Jak nie pozwolić uciekać pomysłom? - proste rady
Czasami zdarza się tak, iż w najmniej odpowiednim momencie przychodzi najbardziej nieoczekiwany pomysł, albo myśl dotycząca nowego wpisu na bloga. A następnie przychodzi ten najgorszy moment kiedy na sekundę coś rozproszy twoją uwagę i nagle ten genialny pomysł gdzieś znika. Dla autora/blogera bardzo ważne są detale istotne dla tekstu. Jak wystrzegać się takich momentów? Jak sprawić by dany pomysł czy myśl, bardzo dla nas ważna, nie uciekała i nie zginęła w naszej pamięci. Oto kilka moich prostych rad.
Jak sprawić by pomysł nie uciekł:
- noś ze sobą notes - może być mały, może być duży, ważne abyś miał go zawsze przy sobie, i nie ważne że jedziesz z rodzicami na kawę do cioci, czy idziesz z dzieckiem do lekarza, notes do najlepszy przyjaciel pisarza.
- zawsze mniej przy sobie długopis - może i to śmieszny punkt, ale znam osoby który nie wiedzą że długopis ratuje życie, serio. Możesz mieć ich nawet kilka, ale zawsze noś przy sobie coś do pisania, bo może i słowa zapiszesz gdzieś w telefonie ale już nie narysujesz, nie nakreślisz innych ważnych rzeczy. A wielu blogerów czasami kreśli elementy wpisu w postaci obrazów.
- notuj wszystko, każde słowo - nie ważne że jest ono pojedyncze, nie ważne że teraz nie ma dla niego większego celu, ale po coś wykreowało się w twojej głowie. Notuj wszystko, bo nie wiesz co dokładnie będzie istotne przy wymyślaniu kolejnego teksu.
- notuj wszędzie - nie ważne gdzie, czy to w pociągu, autobusie, na wykładzie czy w pracy. To tylko chwila aby wyciągnąć notes i pociągnąć długopisem po kartce, to tylko chwila żeby zapamiętać dany fragment. Świat się nie zawali gdy na moment znikniesz w swojej wyobraźni.
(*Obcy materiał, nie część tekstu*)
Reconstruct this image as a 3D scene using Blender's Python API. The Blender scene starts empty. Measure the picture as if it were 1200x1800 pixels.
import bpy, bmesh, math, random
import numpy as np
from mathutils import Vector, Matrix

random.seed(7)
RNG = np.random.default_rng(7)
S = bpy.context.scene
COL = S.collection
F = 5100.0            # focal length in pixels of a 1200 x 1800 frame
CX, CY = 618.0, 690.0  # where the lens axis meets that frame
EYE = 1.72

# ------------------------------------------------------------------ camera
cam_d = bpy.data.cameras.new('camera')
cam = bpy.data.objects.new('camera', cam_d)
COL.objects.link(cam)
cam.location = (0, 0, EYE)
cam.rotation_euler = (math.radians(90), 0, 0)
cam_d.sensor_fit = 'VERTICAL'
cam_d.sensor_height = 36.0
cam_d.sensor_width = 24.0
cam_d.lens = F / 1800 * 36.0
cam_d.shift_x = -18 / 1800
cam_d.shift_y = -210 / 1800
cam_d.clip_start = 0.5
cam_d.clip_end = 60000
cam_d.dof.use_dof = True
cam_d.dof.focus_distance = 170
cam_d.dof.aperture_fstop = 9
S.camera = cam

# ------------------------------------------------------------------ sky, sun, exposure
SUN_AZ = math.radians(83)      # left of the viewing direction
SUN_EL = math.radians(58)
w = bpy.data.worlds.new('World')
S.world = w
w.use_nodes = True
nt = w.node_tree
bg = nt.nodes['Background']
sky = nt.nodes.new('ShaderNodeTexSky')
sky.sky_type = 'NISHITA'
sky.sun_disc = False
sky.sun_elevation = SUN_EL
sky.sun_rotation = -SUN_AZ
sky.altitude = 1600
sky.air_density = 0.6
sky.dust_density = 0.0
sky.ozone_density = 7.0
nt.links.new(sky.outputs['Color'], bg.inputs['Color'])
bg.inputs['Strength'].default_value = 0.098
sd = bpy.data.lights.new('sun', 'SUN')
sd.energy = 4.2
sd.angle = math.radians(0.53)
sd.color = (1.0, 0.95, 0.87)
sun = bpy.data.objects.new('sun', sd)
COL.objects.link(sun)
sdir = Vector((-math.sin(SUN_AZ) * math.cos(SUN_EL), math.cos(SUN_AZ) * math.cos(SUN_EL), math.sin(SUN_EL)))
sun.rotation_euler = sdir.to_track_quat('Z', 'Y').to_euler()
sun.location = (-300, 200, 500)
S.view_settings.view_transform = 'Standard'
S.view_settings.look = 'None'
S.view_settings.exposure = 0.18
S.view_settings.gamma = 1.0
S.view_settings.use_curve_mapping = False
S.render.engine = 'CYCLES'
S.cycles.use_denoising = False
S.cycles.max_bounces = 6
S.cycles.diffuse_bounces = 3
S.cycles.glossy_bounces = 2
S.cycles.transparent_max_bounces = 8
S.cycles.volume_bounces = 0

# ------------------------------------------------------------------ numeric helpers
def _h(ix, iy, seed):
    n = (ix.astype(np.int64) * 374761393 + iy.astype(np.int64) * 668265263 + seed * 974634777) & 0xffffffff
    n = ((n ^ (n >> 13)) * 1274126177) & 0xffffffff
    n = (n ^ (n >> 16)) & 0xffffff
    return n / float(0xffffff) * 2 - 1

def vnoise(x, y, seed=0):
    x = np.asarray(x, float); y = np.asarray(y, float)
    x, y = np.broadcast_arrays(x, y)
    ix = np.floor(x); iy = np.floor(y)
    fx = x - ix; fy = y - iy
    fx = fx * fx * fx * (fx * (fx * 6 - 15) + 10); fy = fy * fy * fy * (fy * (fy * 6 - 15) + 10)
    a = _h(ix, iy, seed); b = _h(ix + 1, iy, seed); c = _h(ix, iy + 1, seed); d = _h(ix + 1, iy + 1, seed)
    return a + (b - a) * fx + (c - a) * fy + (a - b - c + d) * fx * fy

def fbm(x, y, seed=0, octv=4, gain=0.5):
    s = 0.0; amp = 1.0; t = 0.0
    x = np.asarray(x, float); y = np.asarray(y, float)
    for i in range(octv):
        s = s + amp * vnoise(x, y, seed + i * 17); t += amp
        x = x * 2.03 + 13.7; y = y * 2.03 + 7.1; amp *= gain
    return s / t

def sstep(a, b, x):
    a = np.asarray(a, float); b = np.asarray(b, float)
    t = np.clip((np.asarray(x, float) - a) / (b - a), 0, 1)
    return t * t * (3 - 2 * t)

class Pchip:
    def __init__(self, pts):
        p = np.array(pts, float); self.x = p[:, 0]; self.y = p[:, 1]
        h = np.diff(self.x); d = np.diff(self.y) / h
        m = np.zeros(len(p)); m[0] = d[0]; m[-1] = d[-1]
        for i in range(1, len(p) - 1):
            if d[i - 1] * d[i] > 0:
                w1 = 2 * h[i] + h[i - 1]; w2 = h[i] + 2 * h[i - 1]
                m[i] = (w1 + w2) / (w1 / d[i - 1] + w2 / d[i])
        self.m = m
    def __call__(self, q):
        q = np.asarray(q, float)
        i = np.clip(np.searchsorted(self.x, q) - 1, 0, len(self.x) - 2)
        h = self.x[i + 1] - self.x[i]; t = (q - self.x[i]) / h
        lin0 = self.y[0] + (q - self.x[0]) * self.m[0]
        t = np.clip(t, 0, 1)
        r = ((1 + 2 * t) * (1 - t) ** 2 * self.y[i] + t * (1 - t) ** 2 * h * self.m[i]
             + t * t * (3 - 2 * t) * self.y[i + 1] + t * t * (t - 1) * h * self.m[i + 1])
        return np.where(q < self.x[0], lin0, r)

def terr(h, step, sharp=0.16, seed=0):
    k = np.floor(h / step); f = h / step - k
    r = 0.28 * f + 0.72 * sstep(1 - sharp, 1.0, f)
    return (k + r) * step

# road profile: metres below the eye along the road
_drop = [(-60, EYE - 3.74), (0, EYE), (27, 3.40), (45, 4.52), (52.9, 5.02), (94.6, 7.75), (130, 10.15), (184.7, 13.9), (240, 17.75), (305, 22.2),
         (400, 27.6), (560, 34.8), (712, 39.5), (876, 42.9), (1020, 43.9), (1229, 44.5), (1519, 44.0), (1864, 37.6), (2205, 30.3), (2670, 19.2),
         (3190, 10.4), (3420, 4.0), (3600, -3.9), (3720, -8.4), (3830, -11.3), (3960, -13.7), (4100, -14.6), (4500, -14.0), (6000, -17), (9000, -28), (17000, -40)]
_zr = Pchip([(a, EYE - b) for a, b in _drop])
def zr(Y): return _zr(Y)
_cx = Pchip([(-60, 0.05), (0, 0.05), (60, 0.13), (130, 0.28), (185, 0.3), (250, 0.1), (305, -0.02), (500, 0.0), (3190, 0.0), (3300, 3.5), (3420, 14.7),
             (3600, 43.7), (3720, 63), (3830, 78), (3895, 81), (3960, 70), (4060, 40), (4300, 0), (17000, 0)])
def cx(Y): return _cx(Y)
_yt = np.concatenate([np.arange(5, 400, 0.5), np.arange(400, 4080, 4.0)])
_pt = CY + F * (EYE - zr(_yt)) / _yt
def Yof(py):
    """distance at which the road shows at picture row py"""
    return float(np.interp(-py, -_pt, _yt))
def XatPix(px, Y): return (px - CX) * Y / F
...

*nie przejmuj się innymi - to pewien element który tyczy się do powyższego punktu, bo może i ludzie dziwnie będą spoglądać na ciebie, bo nagle wyciągasz notes i długopis, ale to nie oni piszą twojego bloga, i to nie oni za kilka lat będą chwalić się osiągnięciami blogowymi. Poza tym to twoja pasja, a pasji nie ma co się wstydzić.
Kilka prostych punktów a jak łatwo czasami o nich zapominamy, my blogerzy. Pamiętaj o tych paru elementach, bo to takie proste ale ratuje tyłeczek przed utratą ważnego tekstu.